O diretor Billy Wilder ao dirigir A Montanha dos Sete Abutres sabia que estaria com isso, mexendo com casa de abelhas, ou melhor, mexendo com a imprensa. A mesma imprensa que pode elevar ou destruir a carreira de um filme nos cinemas. E foi isso que aconteceu, o filme de Wilder foi um grande fracasso. Mas, diga-se de passagem, que foi um fracasso injusto, porém, o tempo passou e o transformou em uma das obras-primas do cinema. Nunca o sensacionalismo foi visto no cinema de forma tão abrangente e lúcida. No também brilhante Rede de Intrigas (1976), o diretor Sidney Lumet expõe uma situação parecida, porém neste, critica-se o papel do sensacionalismo da TV. Em Paixões que Alucinam (1962). Samuel Fuller moostra a história de um jornalista que, na ânsia de ganhar o prestigiado prêmio Pulitzer, se finge de louco pra ficar por uns tempos em um manicômio e assim descobrir quem foi o assassino de um dos internos. Em 1940, o excelente diretor Howard Hawks mostra em Jejum de Amor a história de jornalistas que correm atrás da notícia, em especial alguma novidade sobre um homem acusado de um crime que está sendo condenado à forca. Mesmo que seja uma comédia “ligeira”, Hawks não deixa de dar umas alfinetadas, criticando a imprensa marrom.

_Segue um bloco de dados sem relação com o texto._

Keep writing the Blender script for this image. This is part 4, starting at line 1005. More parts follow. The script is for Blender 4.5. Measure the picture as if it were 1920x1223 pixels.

Em Impacto Profundo, numa das cenas, um homem afetado por uma reportagem chega pra uma repórter e pergunta: “Antes de você ser repórter, você era um ser humano”? . Se a imprensa algumas vezes detona o cinema, o cinema em algumas ocasiões também não deixa por menos.
Mas A Montanha dos Sete Abutres não seria tão esplêndido se não fosse pela direção magistral de Billy Wilder e a excepcional atuação de Kirk Douglas. Wilder era um diretor versátil, dirigiu filme noir (Pacto de Sangue), dramas (Farrapo Humano, crepúsculo dos Deuses), drama de guerra (Inferno nº. 17), comédias (Sabrina, O Pecado Mora ao Lado, Quanto Mais Quente Melhor, Se Meu Apartamento Falasse), filme de tribunal (Testemunha de Acusação), voltou a falar do jornalismo em A Primeira Página. Kirk Douglas é um dos maiores atores de Hollywood, nunca vi uma atuação fraca de Douglas, e sempre se deu bem em todos os gêneros. Trabalhou com os mais respeitados diretores, entre eles: William Wyler (Chaga de Fogo), Vincente Minnelli (Assim Estava Escrito, Sede de Viver), Stanley Kubrick (Glória Feita de Sangue, Spartacus), Joseph L. Mankiewicz (Quem é o Infiel?, Ninho de Cobras), entre outros.
Em alguns cursos de Jornalismo e Comunicação Social, esse filme é muito comentado e discutido, até mesmo porque o próprio diretor Wilder já fora jornalista antes de entrar pra Sétima Arte. Se algum estudante dessa área ainda não assistiu A Montanha dos Sete Abutres, procure conhecer, certamente será mais um pilar para a matéria que envolve Sensacionalismo.
A Montanha dos Sete Abutres tem uma ótima história (foi indicado ao Oscar de Roteiro Original, aliás, sua única indicação), diálogos brilhantes, personagens fortes. Reparem que durante todo o filme só vemos três pessoas corretas: o pai da vítima, a mulher que reza e o dono do jornal em que Tatum pediu emprego; de resto, só vemos pessoas egoístas e manipuladoras. Em certo momento, Tatum diz ao seu editor: “Se não aparece uma notícia, eu saio na rua e mordo um cachorro”.
Todo o sensacionalismo e “importância” dados aos mineiros presos em uma mina no Chile esse ano, foi um exemplo de que a obra de Wilder não envelheceu, continua mais atual do que há quase 60 anos.